Must it follow that P(n) is true for all integers n >= 0? If yes, explain why; if no, give a counterexample.

I only want a push in the right direction, I don't want the answer (that would defeat the purpose of trying to solve this for my own sake).

So, let's take these numbers out for a spin.

P(0) is defined. That means P(3*0) is defined. Oh wait, 0*3 is 0, 0*3*3 = 0, etc. So all we get here is P(0).

P(1) is defined. That means P(3) is defined. That means P(3*3) = P(9) is defined. That means P(3*3*3) = P(27) is defined, etc.... basically, if P(1) is defined, then P(3^k) for any k is defined.

P(2) is defined. Therefore P(2*3) = P(6) is cool. Therefore P( (2*3)*3) = P(18) is cool. Etc. Basically, P(2*3^k) is defined for all k.

Can you represent all numbers using 3^k and 2*3^k? What about... I don't know... 5?

musanman

sirSolarius wrote: »

Basic wrote: »

Alright, technicaly, this was my homework. Keyword: Was. I am doing this problem for my own sake, and I cannot figure out how to do this problem.

Also, >= means greater than or equal to.

Suppose P(n) is a property such that
1. P(0). P(1). P(2) are all true,
2. for all integers k >= 0, if P(k) is true, then P(3k) is true.
Must it follow that P(n) is true for all integers n >= 0? If yes, explain why; if no, give a counterexample.

I only want a push in the right direction, I don't want the answer (that would defeat the purpose of trying to solve this for my own sake).

So, let's take these numbers out for a spin.

P(0) is defined. That means P(3*0) is defined. Oh wait, 0*3 is 0, 0*3*3 = 0, etc. So all we get here is P(0).

P(1) is defined. That means P(3) is defined. That means P(3*3) = P(9) is defined. That means P(3*3*3) = P(27) is defined, etc.... basically, if P(1) is defined, then P(3^k) for any k is defined.

P(2) is defined. Therefore P(2*3) = P(6) is cool. Therefore P( (2*3)*3) = P(18) is cool. Etc. Basically, P(2*3^k) is defined for all k.

Can you represent all numbers using 3^k and 2*3^k? What about... I don't know... 5?

I've been thinking about this more, and I'm running in circles now. I don't think it's important if you can represent 5 that way, I think what you need to do in order to prove that this DOESN'T work is to say that something like 5 works but 5*3=15 doesn't work.

If p->q is only gonna be disproven if p is true and q is false. My gut reaction was to blow this off because my last exposure to these sorts of proofs was in abstract, but now I'm getting frustrated I can't easily prove this.

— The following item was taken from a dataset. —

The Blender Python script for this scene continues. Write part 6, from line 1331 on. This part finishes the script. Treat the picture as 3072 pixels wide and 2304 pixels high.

Edit: It seems to me that since it's easy to prove P(3) works, we're pretty much done. If P(5) works then P(15) must work because P(3*5 = 15). If P(5) doesn't work, then it doesn't fall into our domain and doesn't matter (which doesn't disprove anything). I guess I'm assuming it's a closed function because the integers are closed under multiplication.

Marty81

If P(5) doesn't work, then it doesn't fall into our domain and doesn't matter

Not quite, because the question was, "must it follow that P(n) is true for all integers n >= 0?" To answer that, you need to either prove that it must follow, or you need to construct a statement satisfying 1) and 2), but for which there's some integer x >= 0 for which P(x) isn't true.